* _Aim_
Write out the whole listing word for word.
---------- Data provided ----------
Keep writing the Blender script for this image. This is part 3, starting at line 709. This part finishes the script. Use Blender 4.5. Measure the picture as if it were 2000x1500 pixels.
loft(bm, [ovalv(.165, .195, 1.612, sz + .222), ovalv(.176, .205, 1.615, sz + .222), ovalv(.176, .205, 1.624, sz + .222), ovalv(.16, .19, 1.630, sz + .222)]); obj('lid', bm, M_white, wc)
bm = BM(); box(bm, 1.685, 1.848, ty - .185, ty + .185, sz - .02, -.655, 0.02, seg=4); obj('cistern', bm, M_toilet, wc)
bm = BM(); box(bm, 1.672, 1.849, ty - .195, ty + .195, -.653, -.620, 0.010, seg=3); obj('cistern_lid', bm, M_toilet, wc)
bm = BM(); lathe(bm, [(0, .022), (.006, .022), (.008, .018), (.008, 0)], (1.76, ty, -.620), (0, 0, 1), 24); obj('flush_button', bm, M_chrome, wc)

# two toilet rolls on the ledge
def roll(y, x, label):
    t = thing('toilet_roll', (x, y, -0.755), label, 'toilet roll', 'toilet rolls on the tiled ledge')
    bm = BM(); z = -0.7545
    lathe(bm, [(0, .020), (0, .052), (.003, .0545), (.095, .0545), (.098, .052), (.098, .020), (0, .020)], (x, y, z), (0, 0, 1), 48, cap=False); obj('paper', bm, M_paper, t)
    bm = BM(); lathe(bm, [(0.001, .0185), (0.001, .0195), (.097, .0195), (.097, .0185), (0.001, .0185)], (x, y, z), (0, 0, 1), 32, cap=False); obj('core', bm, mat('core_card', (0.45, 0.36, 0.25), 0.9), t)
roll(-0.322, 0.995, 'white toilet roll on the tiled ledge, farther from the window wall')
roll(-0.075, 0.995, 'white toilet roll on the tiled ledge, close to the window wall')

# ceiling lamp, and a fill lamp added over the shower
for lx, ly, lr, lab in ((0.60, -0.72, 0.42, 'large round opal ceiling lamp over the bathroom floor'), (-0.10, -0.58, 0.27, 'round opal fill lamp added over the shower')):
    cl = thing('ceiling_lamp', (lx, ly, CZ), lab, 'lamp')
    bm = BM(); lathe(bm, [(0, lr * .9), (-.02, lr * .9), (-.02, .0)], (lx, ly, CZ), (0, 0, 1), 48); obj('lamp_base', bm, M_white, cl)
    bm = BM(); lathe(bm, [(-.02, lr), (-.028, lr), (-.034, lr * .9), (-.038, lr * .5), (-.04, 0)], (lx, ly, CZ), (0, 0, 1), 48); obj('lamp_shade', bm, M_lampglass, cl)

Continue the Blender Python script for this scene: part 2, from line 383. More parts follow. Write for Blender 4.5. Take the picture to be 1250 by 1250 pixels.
----------
* _Output of the exercise_
Keep writing the Blender script for this image. This is part 3, starting at line 709. This part finishes the script. Use Blender 4.5. Measure the picture as if it were 2000x1500 pixels.
loft(bm, [ovalv(.165, .195, 1.612, sz + .222), ovalv(.176, .205, 1.615, sz + .222), ovalv(.176, .205, 1.624, sz + .222), ovalv(.16, .19, 1.630, sz + .222)]); obj('lid', bm, M_white, wc)
bm = BM(); box(bm, 1.685, 1.848, ty - .185, ty + .185, sz - .02, -.655, 0.02, seg=4); obj('cistern', bm, M_toilet, wc)
bm = BM(); box(bm, 1.672, 1.849, ty - .195, ty + .195, -.653, -.620, 0.010, seg=3); obj('cistern_lid', bm, M_toilet, wc)
bm = BM(); lathe(bm, [(0, .022), (.006, .022), (.008, .018), (.008, 0)], (1.76, ty, -.620), (0, 0, 1), 24); obj('flush_button', bm, M_chrome, wc)

# two toilet rolls on the ledge
def roll(y, x, label):
    t = thing('toilet_roll', (x, y, -0.755), label, 'toilet roll', 'toilet rolls on the tiled ledge')
    bm = BM(); z = -0.7545
    lathe(bm, [(0, .020), (0, .052), (.003, .0545), (.095, .0545), (.098, .052), (.098, .020), (0, .020)], (x, y, z), (0, 0, 1), 48, cap=False); obj('paper', bm, M_paper, t)
    bm = BM(); lathe(bm, [(0.001, .0185), (0.001, .0195), (.097, .0195), (.097, .0185), (0.001, .0185)], (x, y, z), (0, 0, 1), 32, cap=False); obj('core', bm, mat('core_card', (0.45, 0.36, 0.25), 0.9), t)
roll(-0.322, 0.995, 'white toilet roll on the tiled ledge, farther from the window wall')
roll(-0.075, 0.995, 'white toilet roll on the tiled ledge, close to the window wall')

# ceiling lamp, and a fill lamp added over the shower
for lx, ly, lr, lab in ((0.60, -0.72, 0.42, 'large round opal ceiling lamp over the bathroom floor'), (-0.10, -0.58, 0.27, 'round opal fill lamp added over the shower')):
    cl = thing('ceiling_lamp', (lx, ly, CZ), lab, 'lamp')
    bm = BM(); lathe(bm, [(0, lr * .9), (-.02, lr * .9), (-.02, .0)], (lx, ly, CZ), (0, 0, 1), 48); obj('lamp_base', bm, M_white, cl)
    bm = BM(); lathe(bm, [(-.02, lr), (-.028, lr), (-.034, lr * .9), (-.038, lr * .5), (-.04, 0)], (lx, ly, CZ), (0, 0, 1), 48); obj('lamp_shade', bm, M_lampglass, cl)

Continue the Blender Python script for this scene: part 2, from line 383. More parts follow. Write for Blender 4.5. Take the picture to be 1250 by 1250 pixels.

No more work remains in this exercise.